Today, after operating in Hyderabad for almost a year, we have done well. We got students exactly as we predicted, who paid a premium fee and was very satisfied in the end, and bought more courses, referred more students and even bought our franchise. We were seen as a High-end English Training provider, mainly by corporate customers, who started sending larger and larger groups of learners our way.



But then, this is decision time for us. Do we continue to do what we are doing, and remain a 'high-end'/high class/ premium English training provider? Do we focus on bridging the gap between knowing and speaking English, and work with those who know English already? This is exactly what our systems, infrastructure, people and processes are designed to do. This is our safe corner, where we can remain.

However, at the same time, we are painfully aware that this is too narrow a space and the 3C feedback cycle will never appear for us. We shall exist - serving similar customers through a limited channel with limited content - for next however many years this can go on. That is, till a competitor throws us out of the cosy corner and assumes leadership in the overall English Language training market.

An useful education was reading an old marketing classic - Ted Levitt's Marketing Myopia - where he talked about how companies wrongly define their business and allow competitive space. He took the example of Railroad companies, which, instead of thinking TRANSPORTATION as their business, defined their business as that of RAILROADS. So, they lost their businesses to Bus and Air and all other transport companies as they came. Levitt points out that this mistake is due to Product Thinking instead of Customer Thinking, seeing the world and the opportunity through the prism of the product one has rather than what the customers are expecting out of it.

A lot of that will apply to our thinking at the current time. We are blinded by the product. Of course, we have worked on this product for so long, and hence can't see this in reverse. But if I allow myself a moment to step outside this thinking, a clear picture of the opportunity emerges: The Inner City. I am talking about the 'hidden' cities of India, which stands in the borderline of agrarian and urban India, the 500 or more inner cities. This is the aspirational space in India, where English Language is both a ticket to an exciting future and a key to unlock the social status. This isn't new, of course - this is no discovery. The inner cities are asserting themselves lately, on TV Reality Shows and in the Indian Cricket Team. They are taking the full advantage of the democratization of opportunity - due to Internet [which is bringing the outside world to them], due to Satellite TV [which is bringing them to the outside world]. The young graduates of these smaller cities are reaching the big metros in thousands, manning its call centres, banks and insurance companies. This is the space we must belong to.

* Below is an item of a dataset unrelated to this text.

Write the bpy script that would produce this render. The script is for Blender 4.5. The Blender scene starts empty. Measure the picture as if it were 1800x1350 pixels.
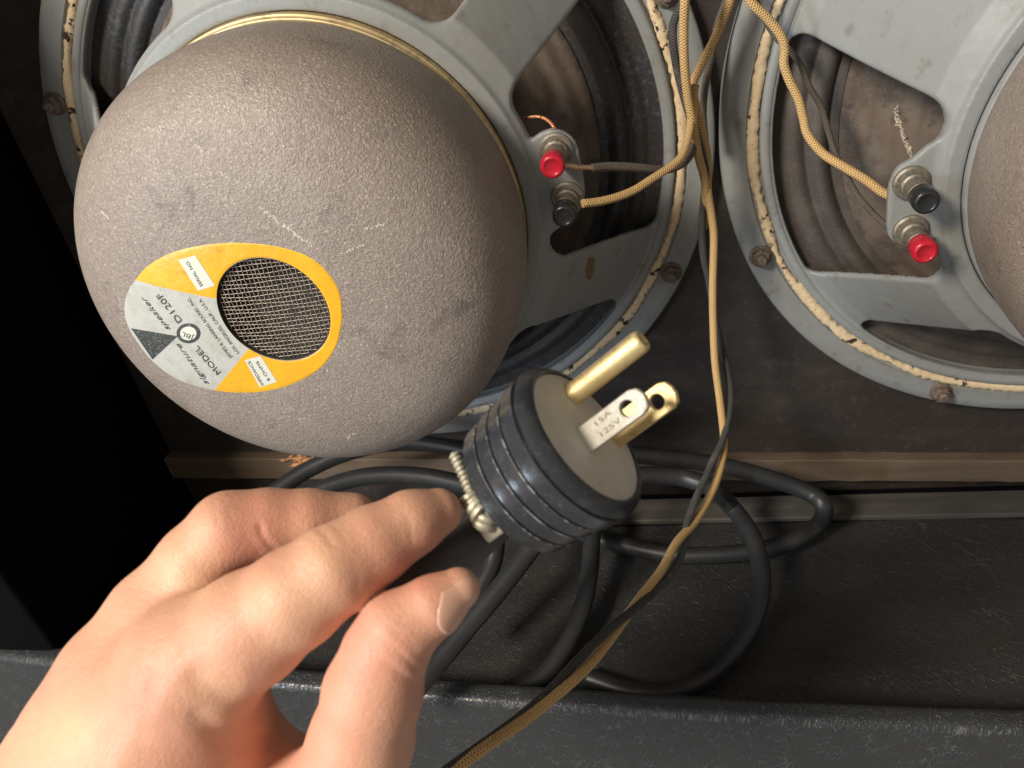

This will, of course, mean getting out of our comfort zone. Inner cities, despite their people wealth and aspiration, get less than their share in India's prosperity. They are still poor. However, this is the gap - the opportunity - and if we can tweak the business model, a winning formula will emerge. Refer back to the history of IT training yet again, and the credit goes to APTECH - who broke the thinking mould that the smaller city graduates can't afford quality IT training - this started the IT training revolution in India, so to say. [NIIT caught up later - in 1997] There are many other famous example of unleashing the power of inner city, none more impressive than Wal*Mart surely. And, this really it is - we are in the business of enabling students pursue the career they want - and the inner city is the space for it.

Back to Ted Levitt - we are not in English Language Training business, we are in the business of enabling the students realize their potential. I have said this before - English was once, back in the colonial times, the language of oppression in India; we wanted to make English a language of possibility, of opportunity, of freedom. This makes the thinking so much more clearer and the purpose so much more worthwhile. This will call for a radical redefinition of our market and call for reorientation of our product: But, so be it - it might just make sense to step out of our corner now and meet the opportunity halfway.